= Do this =
Establish how many lines in the material include the string "that" and report it as a lone number.

= Information supplied =

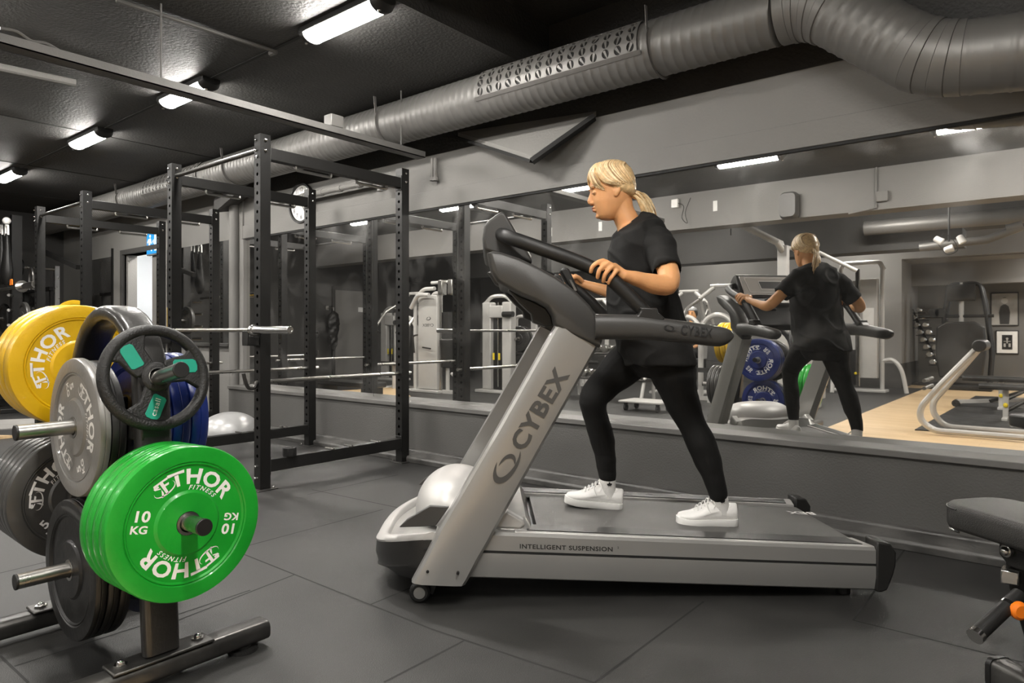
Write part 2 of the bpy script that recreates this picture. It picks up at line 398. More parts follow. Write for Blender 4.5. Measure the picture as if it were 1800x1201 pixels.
# end wall door (seen in the mirror)
m = MB().box(XL, XL+.02, -2.55, -1.3, 0, 2.05); d2 = struct(m.build('door_2', 'wall', bevel=.004))
MB().box(XL, XL+.05, -2.62, -2.55, 0, 2.12).box(XL, XL+.05, -1.3, -1.23, 0, 2.12).box(XL, XL+.05, -2.55, -1.3, 2.05, 2.12).build('door_frame', 'wall_dark', d2, bevel=.003)
MB().tube([(XL+.02, -2.42, 1.05), (XL+.07, -2.42, 1.05), (XL+.07, -2.28, 1.05)], .012, 8).build('door_handle', 'chrome', d2)
MB().box(XL+.02, XL+.025, -2.2, -1.98, 1.55, 1.66).build('door_sign', 'white', d2)

# ------------------------------------------------------------------ ceiling lights
def make_light(name, label, x, y, z=H, ln=.72, group='rounded strip lights on the ceiling', wd=.15):
    t = thing(name, label, 'ceiling light', (x, y, z), 0, group)
    s = [(-wd/2, 0)]+[(wd/2*math.cos(PI+PI*i/8), -.06+.035*math.sin(PI+PI*i/8)*1.0) for i in range(9)]+[(wd/2, 0)]
    sb = [(-wd/2-.006, 0), (-wd/2-.006, -.035), (wd/2+.006, -.035), (wd/2+.006, 0)]
    sd = [(wd/2*.95*math.cos(PI+PI*i/12), -.035+.045*math.sin(PI+PI*i/12)) for i in range(13)]
    m = MB().loft([[Vector((x+dx, y+a, z+b)) for a, b in sb] for dx in (-ln/2, ln/2)]); part(m, 'fixture_body', 'black', t, bevel=.004)
    m = MB().loft([[Vector((x+dx, y+a, z+b)) for a, b in sd] for dx in (-ln/2+.03, ln/2-.03)]); part(m, 'diffuser', 'lamp', t)
    for sg in (-1, 1):
        xs = [x+sg*(ln/2-.03), x+sg*(ln/2+.0), x+sg*(ln/2+.035)]
        se = [(-wd/2-.004, 0)]+[((wd/2+.004)*math.cos(PI+PI*i/10), -.035+.052*math.sin(PI+PI*i/10)) for i in range(11)]+[(wd/2+.004, 0)]
        m = MB().loft([[Vector((xs[0], y+a, z+b)) for a, b in se], [Vector((xs[1], y+a, z+b)) for a, b in se], [Vector((xs[2], y+a*.86, z+b*.55)) for a, b in se]])
        c = part(m, 'end_cap', 'black', t, bevel=.003)
        part(MB().ell((xs[1], y-wd*.18, z-.085), .011, .011, .008, 8, m=6), 'screw', 'chrome', c, sub=True)
    return t
YA, YBW = 2.6, .84
L0 = make_light('ceiling_light', 'white strip light on the dark ceiling nearest the camera, top centre', -3.44, YA)
for x, lb in ((-5.47, 'strip light half hidden behind the long hanging rail'), (-7.5, 'strip light glowing left of the hanging rail'),
              (-10.0, 'strip light cut by the left edge of the photo')):
    dup(L0, (x, YA, H), label=lb)
for x, lb in ((-2.75, 'strip light reflected in the mirror right of the woman\'s head'), (-5.0, 'strip light reflected in the mirror at the woman\'s forehead'),
              (-7.2, 'strip light reflected in the mirror left of the treadmill console'), (-9.4, 'strip light reflected in the mirror inside the near power rack'),
              (-.62, 'short looking strip light reflected in the mirror just below the duct elbow'), (.17, 'strip light reflected at the far right end of the mirror top')):
    dup(L0, (x, YBW, H), label=lb, group='strip lights of the second row')
for x, y, lb in ((-2.0, -2.2, 'added fill light behind the ceiling beam near the bench area'), (-5.0, -2.4, 'added fill light behind the ceiling beam above the cable machines'), (-9.0, -2.4, 'added fill light behind the ceiling beam at the far end'),  # lamps added to fill the back of the gym with light
              (.6,-5.0,'added fill light over the framed pictures'), (1.0, -1.6, 'added fill light above the wood floor'),(-6.0,-5.2,'added fill light over the rear machines'),(-3.2,-5.3,'added fill light beside the tall cable tower'),(-7.2,-2.4,'added fill light above the panelled weight machines'),(.2,-7.0,'added fill light inside the alcove')):  # also added, to brighten the rear machines, wood floor and alcove
    dup(L0, (x, y, H if y > -6.5 else AZ-.02), label=lb, group='fill lights added at the back of the gym')
dup(L0, ((DX0+DX1)/2, D+.7, H-.3), label='strip light of the bright hall behind the doorway', group='lights in the hall')
# ------------------------------------------------------------------ duct
DY, DZ, DR = 3.84, 2.83, .1695
pA = atZ(1640, 108, 3.30); pB = atZ(1850, 86, 3.03)
pE = Vector((-.78, DY, DZ-.02))
duct = thing('ventilation_duct', 'fat grey spiral ventilation duct running under the ceiling and bending down at the right', 'duct', (XL, DY, DZ))
path = fillet([(-12.9, DY, DZ), (-.98, DY, DZ), tuple(pA+Vector((-.0,-.0,.0))), tuple(pB)], .16, 5)
x_end = -1.20
m = MB(); rings = []; N_ = 40
def ring(c, t, r):
    t = t.normalized(); u = Vector((0,0,1)); u = (u-t*u.dot(t)).normalized(); v = t.cross(u)
    return [c+u*r*math.cos(2*PI*i/N_)+v*r*math.sin(2*PI*i/N_) for i in range(N_)]
x = -12.9; k = 0
while x < x_end:      # straight spiral duct with seam ridges
    rr = DR
    for dx, dr in ((0, 0), (.006, .0032), (.012, 0)):
        rings.append(ring(Vector((x+dx, DY, DZ)), Vector((1,0,.0)), DR+dr))
    x += .062
sk = .035             # skew the rings so that the ridges read as a spiral
for q in rings:
    for i, p in enumerate(q): p.x += sk*math.cos(2*PI*i/N_)*.5
m.loft(rings)
part(m, 'duct_pipe', 'duct', duct, smooth=60)
# elbow section: ribbed segments
def seg_pipe(a, b, ra, rb, name, ribs, lap=.004):
    m = MB(); d = (b-a); L_ = d.length; rs = []
    n = max(2, int(L_/.012)); ribp = [L_*(i+.5)/ribs for i in range(ribs)] if ribs else []
    for i in range(n+1):
        s_ = L_*i/n; e = 0
        for q in ribp: e = max(e, .0045*max(0, 1-abs(s_-q)/.012))
        rs.append((a+d*(i/n), d, ra+(rb-ra)*i/n+e))
    m.loft([ring(c, t, r) for c, t, r in rs]); return part(m, name, 'duct', duct, smooth=60)
e0 = Vector((x_end-.02, DY, DZ)); dX = Vector((1,0,0)); d2_ = (pA-Vector((-1.04, DY, DZ))).normalized(); d3_ = (pB-pA).normalized()
c1 = Vector((-1.04, DY, DZ)); ePts = [e0, c1-dX*.05, c1+d2_*.03, ]
seg = MB()
def gore(pts, tans, r0, name):
    m = MB(); rs = []
    for j in range(len(pts)-1):
        a, b = pts[j], pts[j+1]; rr = r0+.004*(j % 2)
        for t in (0, .04, .96, 1):
            e = -.003 if t in (0, 1) else 0
            rs.append(ring(a.lerp(b, t), tans[j].lerp(tans[j+1], t), rr+e))
    m.loft(rs); return part(m, name, 'duct', duct, smooth=40)
gp = []; gt = []
for i in range(6):
    t = i/5; a = c1-dX*.12; b = c1; c = c1+d2_*.12
    gp.append(a*(1-t)**2+b*2*t*(1-t)+c*t*t); gt.append(dX.lerp(d2_, t))
gore([e0]+gp, [dX]+gt, DR+.004, 'elbow')
gp2 = []; gt2 = []
for i in range(6):
    t = i/5; a = pA-d2_*.13; b = pA; c = pA+d3_*.13
    gp2.append(a*(1-t)**2+b*2*t*(1-t)+c*t*t); gt2.append(d2_.lerp(d3_, t))
seg_pipe(gp[-1], gp2[0], DR, DR, 'duct_pipe', 7)
gore(gp2, gt2, DR+.004, 'elbow')
seg_pipe(gp2[-1], pB+d3_*.6, DR, DR, 'duct_pipe', 12)
# perforated outlets: curved plates with real round holes
def perf_plate(x0, x1, a0, a1, nx, na, hr, name):
    mp = lambda s_, a, r: Vector((s_, DY-r*math.cos(a), DZ+r*math.sin(a)))
    m = MB(); r = DR+.012; cx = (x1-x0)/nx; ca = (a1-a0)/na; n = 16
    for i in range(nx):
        for j in range(na):
            xc, ac = x0+cx*(i+.5), a0+ca*(j+.5)
            vs = []
            for k in range(n):
                t = 2*PI*k/n+PI/4; c, s_ = math.cos(t), math.sin(t); q = 1/max(abs(c), abs(s_))
                vs.append(mp(xc+c*q*cx/2, ac+s_*q*ca/2, r))
            hs = [mp(xc+hr*math.cos(2*PI*k/n+PI/4), ac+hr/DR*math.sin(2*PI*k/n+PI/4), r) for k in range(n)]
            hb = [mp(xc+hr*math.cos(2*PI*k/n+PI/4), ac+hr/DR*math.sin(2*PI*k/n+PI/4), r-.012) for k in range(n)]
            m.add(vs+hs+hb, [(k, (k+1) % n, n+(k+1) % n, n+k) for k in range(n)]+[(n+k, n+(k+1) % n, 2*n+(k+1) % n, 2*n+k) for k in range(n)])
    pl = part(m, name, 'duct', duct, smooth=40)
    bk = MB().grid([[mp(x0+(x1-x0)*i, a0+(a1-a0)*j/10, DR+.0045) for i in (0, 1)] for j in range(11)])
    part(bk, 'opening', 'dark', duct)
    bl = MB()
    for i in range(nx):
        for j in range(na):
            xc, ac = x0+cx*(i+.5), a0+ca*(j+.5); tw = random.choice([.5,.9,-.5,1.2,.2,-.9])
            c = mp(xc, ac, DR+.009); nn = Vector((0, -math.cos(ac), math.sin(ac))); uu = Vector((1,0,0)); vv = nn.cross(uu)
            w_ = hr*.5
            d_ = uu*math.cos(tw*.6)+vv*math.sin(tw*.6); e_ = d_.cross(nn)
            bl.add([c-e_*hr*.96-d_*w_, c+e_*hr*.96-d_*w_*.2, c+e_*hr*.96+d_*w_*.3, c-e_*hr*.96+d_*w_*.5], [(0,1,2,3)])
    part(bl, 'baffles', 'duct', duct, smooth=0)
    ed = MB().grid([[mp(x, a0-.16+t*.16, r-.006*(1-t)) for x in (x0-.02, x1+.02)] for t in (0,.5,1)]).grid([[mp(x, a0-.16, r-.006-q) for x in (x0-.02, x1+.02)] for q in (0, .012)])
    part(ed, 'plate_edge', 'duct', duct)
xa = onplane(834, 175, (0, DY-DR, 0), (0,1,0)).x; xb = onplane(1120, 95, (0, DY-DR, 0), (0,1,0)).x
perf_plate(xa+.02, xb, -.30, 1.05, 15, 4, .026, 'perforated_plate')
xc_ = onplane(250, 340, (0, DY-DR, 0), (0,1,0)).x; xd_ = onplane(345, 315, (0, DY-DR, 0), (0,1,0)).x
perf_plate(xc_, xd_, -.30, 1.05, 15, 4, .024, 'perforated_plate')
# hanging straps
for px_, py_ in ((1138, 60), (662, 190), (205, 335), (392, 270)):
    x = onplane(px_, py_, (0, DY-DR, 0), (0,1,0)).x
    m = MB()
    pts = [Vector((x, DY-.19, H)), Vector((x, DY-.178, DZ+.06))]+[Vector((x, DY-(DR+.006)*math.cos(a), DZ-(DR+.006)*math.sin(a))) for a in [i*PI/12-.35 for i in range(14)]]+[Vector((x, DY+.19, H))]
    m.tube(pts, 1, sect=[(-.002,-.014),(.002,-.014),(.002,.014),(-.002,.014)], up=(0,1,0))
    part(m, 'hanging_strap', 'duct', duct)
sc_ = MB()
for px_, py_, Z in ((1438,53,3.2),(1485,48,3.0),(1527,13,2.9),(1580,122,2.86),(1645,40,2.85),(1739,82,2.86),(1792,120,2.9)):
    p = atZ(px_, py_, Z); sc_.ell(p, .005, .005, .005, 6, m=4)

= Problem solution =
2